Fri. Apr 26th, 2024

Since the sun keeps coming up everyday and is not going to leave anytime soon, a number of people have decided to turn some of that sunshine into electricity. The energy conversion aspect has been figured out, but to use it on a larger scale requires efficient storage for all that sunshine. Currently the most popular form of storage for large power grids is to use the excess energy to pump large amounts of water from a reservoir to another one that is higher up. When energy is needed, water is released back into the lower reservoir which creates hydroelectric energy.

The problem is not only that it is not the most efficient form of storage, but it is not realistic for anything smaller than an entire power grid. Fortunately, those whose work with solar energy have come up with something new. Researchers at The Chalmers University of Technology have designed what they call “molecular solar thermal energy storage,” or MOST for short. They have created a brand new molecule that can capture and store solar energy long term and on a scale suitable for private properties.

‘If MOST is successful, then solar energy will become an even better form of renewable energy.’

To understand the potential of this technology, first one needs to look at what’s currently available. The company Tesla is selling what they call the Powerwall. It’s essentially a huge lithium-ion battery that stores any excess energy captured by solar panels. The battery in most cell phones is a lithium-ion battery. The main difference between it and the Powerwall is scale. In both, there is some lithium sandwiched between two other chemicals. The two chemicals will be referred to as A and B. The lithium in the middle keeps A and B separate while letting lithium ions (very energetic bits of lithium that love to jump around) pass through. When charging the battery, lithium ions travel through this barrier and create a bond with chemical A. When one uses energy, the bond with A breaks, energy is released and the lithium ions move back to chemical B. The lithium ions can repeat this process over and over again, but it happens in slow degrades. 

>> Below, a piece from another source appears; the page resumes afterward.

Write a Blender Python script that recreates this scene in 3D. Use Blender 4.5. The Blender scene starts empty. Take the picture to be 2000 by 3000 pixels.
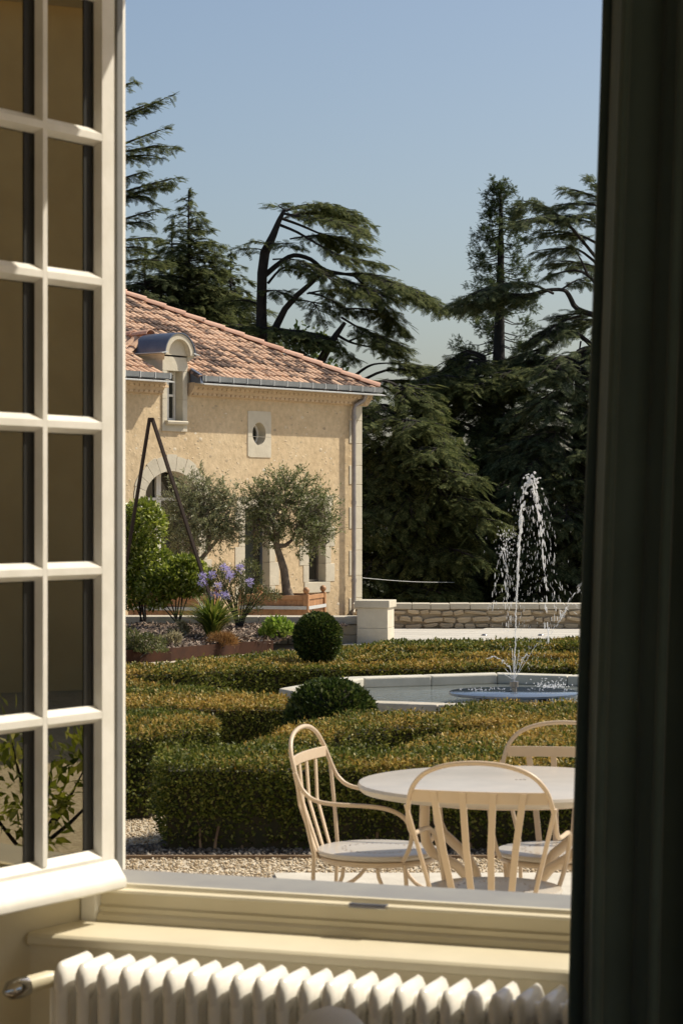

Over time, the battery will hold less charge and might need to be replaced with a new battery. The battery can lose charge even when not being used. One can test this process out with an experiment. When a phone is charged to 100 percent and then is turned off, after a month, it won’t be at 100 percent anymore. For small devices, these flaws are manageable; but with the larger scale of something like the Powerwall it’s less than ideal.

The researchers at Chalmers believe that they have made something better at storing solar energy than lithium-ion batteries. Instead of being fed energy like lithium-ion batteries, MOST and the new molecule created for it (a derivative of norbornadiene) directly captures solar energy. By the researchers’ estimation, it can then store the solar energy for up to 18 years. This all works through a process called photoisomerization. Isomers are chemicals that are made of all the same pieces as the old model, but are put together differently. Photoisomerization is when one of these molecules goes from the one way it can be put together to the other because light hit it. Inside the human eye is an isomer called retinal. Just like the isomers used in MOST, retinal changes when exposed to light, and this is the beginning of all the reactions that eventually tell the brain what you’re looking at. In MOST when the norbornadiene is hit with light it captures that energy and becomes its isomer. This isomer can then hold the solar energy for an extended period of time or be forced through a catalyst that changes it back to norbornadiene and releases the energy that was stored.

Hydroelectric plants and lithium-ion batteries are a functioning solution for now, but MOST aims to improve on this method. If MOST is successful, then solar energy will become an even more reliable form of renewable energy.